Okay, follow up question. Say you know exactly what the issue is. Would you launch? Not necessarily in this particular case. But let's play with an example. I was sitting at the hold short line and my oil temperature was stable about a needle's width into the yellow, as was my oil pressure. Launch or not?

This was when I flew a Sky Arrow to Dulles for Become a Pilot day at the Air and Space Museum. It was a warm early summer's day, and there was a looong wait for departure. The Sky Arrow has a pusher prop, which means that cooling on the ground is nothing short of horrible. As I was taxiing out and waiting in the long conga line for departure, I noticed the oil temperature creeping up and the oil pressure dropping, but they stabilized once they were both juuuust in the yellow. Given the warm day, long time on the ground, and horrible cooling of a pusher, I took that to mean that nothing was actually wrong and that all would cool off after departure. As I expected, about a minute after I took off, everything was back in the green again, hunky dory.

Still though, I took off knowing full well that the oil pressure and temperature gauges were in the yellow. Do I get the same treatment from ye Prophets of Aviation? Or am I forgiven because I knew exactly why I was seeing what I was seeing?

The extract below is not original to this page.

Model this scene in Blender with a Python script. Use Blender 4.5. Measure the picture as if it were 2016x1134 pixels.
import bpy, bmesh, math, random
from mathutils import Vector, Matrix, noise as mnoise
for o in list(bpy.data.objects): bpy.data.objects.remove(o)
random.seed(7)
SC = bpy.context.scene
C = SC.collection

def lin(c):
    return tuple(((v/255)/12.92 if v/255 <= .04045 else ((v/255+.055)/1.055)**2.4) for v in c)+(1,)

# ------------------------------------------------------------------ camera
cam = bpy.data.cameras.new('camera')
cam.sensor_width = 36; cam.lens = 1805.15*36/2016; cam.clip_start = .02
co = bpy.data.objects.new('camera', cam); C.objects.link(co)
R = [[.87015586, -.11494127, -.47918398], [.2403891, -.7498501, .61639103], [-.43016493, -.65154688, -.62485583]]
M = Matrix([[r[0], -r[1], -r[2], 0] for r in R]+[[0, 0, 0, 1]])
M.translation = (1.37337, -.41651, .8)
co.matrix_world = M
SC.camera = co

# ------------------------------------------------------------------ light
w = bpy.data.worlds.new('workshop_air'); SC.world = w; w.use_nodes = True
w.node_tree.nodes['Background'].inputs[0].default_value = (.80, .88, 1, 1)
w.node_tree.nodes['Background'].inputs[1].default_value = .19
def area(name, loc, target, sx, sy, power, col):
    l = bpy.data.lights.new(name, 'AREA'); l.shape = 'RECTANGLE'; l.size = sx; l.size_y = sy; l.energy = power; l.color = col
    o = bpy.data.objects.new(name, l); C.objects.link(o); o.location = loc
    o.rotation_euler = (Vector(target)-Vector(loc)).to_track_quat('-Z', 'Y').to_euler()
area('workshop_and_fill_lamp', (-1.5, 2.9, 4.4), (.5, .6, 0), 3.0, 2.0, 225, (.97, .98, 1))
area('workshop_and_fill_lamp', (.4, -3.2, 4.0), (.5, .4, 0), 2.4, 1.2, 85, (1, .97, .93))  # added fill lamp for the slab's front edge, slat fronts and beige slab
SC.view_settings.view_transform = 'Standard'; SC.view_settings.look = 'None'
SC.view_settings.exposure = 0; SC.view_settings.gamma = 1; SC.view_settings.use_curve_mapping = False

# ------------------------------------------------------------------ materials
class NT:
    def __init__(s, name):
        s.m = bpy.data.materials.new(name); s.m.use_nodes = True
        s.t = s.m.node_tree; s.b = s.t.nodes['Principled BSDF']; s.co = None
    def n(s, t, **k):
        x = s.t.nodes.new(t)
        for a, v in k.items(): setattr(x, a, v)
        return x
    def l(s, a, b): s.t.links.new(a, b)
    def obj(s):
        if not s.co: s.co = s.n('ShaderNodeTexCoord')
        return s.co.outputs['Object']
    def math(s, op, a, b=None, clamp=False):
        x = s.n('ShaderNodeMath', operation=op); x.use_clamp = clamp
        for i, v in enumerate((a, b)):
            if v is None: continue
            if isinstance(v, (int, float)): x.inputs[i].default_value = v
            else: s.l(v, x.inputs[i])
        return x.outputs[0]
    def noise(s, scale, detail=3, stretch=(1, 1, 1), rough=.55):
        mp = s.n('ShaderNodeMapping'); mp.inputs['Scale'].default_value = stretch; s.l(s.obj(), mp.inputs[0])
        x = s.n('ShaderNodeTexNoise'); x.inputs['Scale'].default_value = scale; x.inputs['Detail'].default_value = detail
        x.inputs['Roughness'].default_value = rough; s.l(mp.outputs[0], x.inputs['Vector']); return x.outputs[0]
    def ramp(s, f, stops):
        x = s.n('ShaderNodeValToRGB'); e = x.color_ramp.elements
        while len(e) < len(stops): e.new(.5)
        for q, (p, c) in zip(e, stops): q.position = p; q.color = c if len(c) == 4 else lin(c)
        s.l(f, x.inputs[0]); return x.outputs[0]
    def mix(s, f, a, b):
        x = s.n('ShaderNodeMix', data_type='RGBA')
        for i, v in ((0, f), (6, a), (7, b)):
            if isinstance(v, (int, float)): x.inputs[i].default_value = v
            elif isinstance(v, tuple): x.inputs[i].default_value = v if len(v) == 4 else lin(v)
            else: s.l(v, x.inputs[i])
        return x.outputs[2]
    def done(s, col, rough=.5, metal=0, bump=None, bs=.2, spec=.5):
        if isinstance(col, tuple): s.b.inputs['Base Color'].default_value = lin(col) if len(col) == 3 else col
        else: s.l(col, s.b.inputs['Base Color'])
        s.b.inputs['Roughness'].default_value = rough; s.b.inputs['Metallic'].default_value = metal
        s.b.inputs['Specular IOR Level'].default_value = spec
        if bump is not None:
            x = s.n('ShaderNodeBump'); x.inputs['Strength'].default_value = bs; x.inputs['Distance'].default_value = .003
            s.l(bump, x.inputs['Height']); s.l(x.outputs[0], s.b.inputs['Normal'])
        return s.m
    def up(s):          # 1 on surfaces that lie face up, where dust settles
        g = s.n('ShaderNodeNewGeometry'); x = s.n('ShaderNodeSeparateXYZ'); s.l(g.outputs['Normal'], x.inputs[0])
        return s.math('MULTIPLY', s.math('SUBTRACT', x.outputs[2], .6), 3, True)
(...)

You knew what you were seeing. Our O-540 at 1000rpm idle will barely have oil pressure in the low end of the green, reacts to throttle and is fine.

Flying a tightly cowled Mooney at an AF flying club. Had to taxi downwind 2 miles for departure. Had to watch the cyl head temps in the summer and turn around and face the breeze half way down the length to keep the temps down. Then let it cool again at the departure end before taking the runway. They would not let us take off mid-field with a mile of runway in front of us.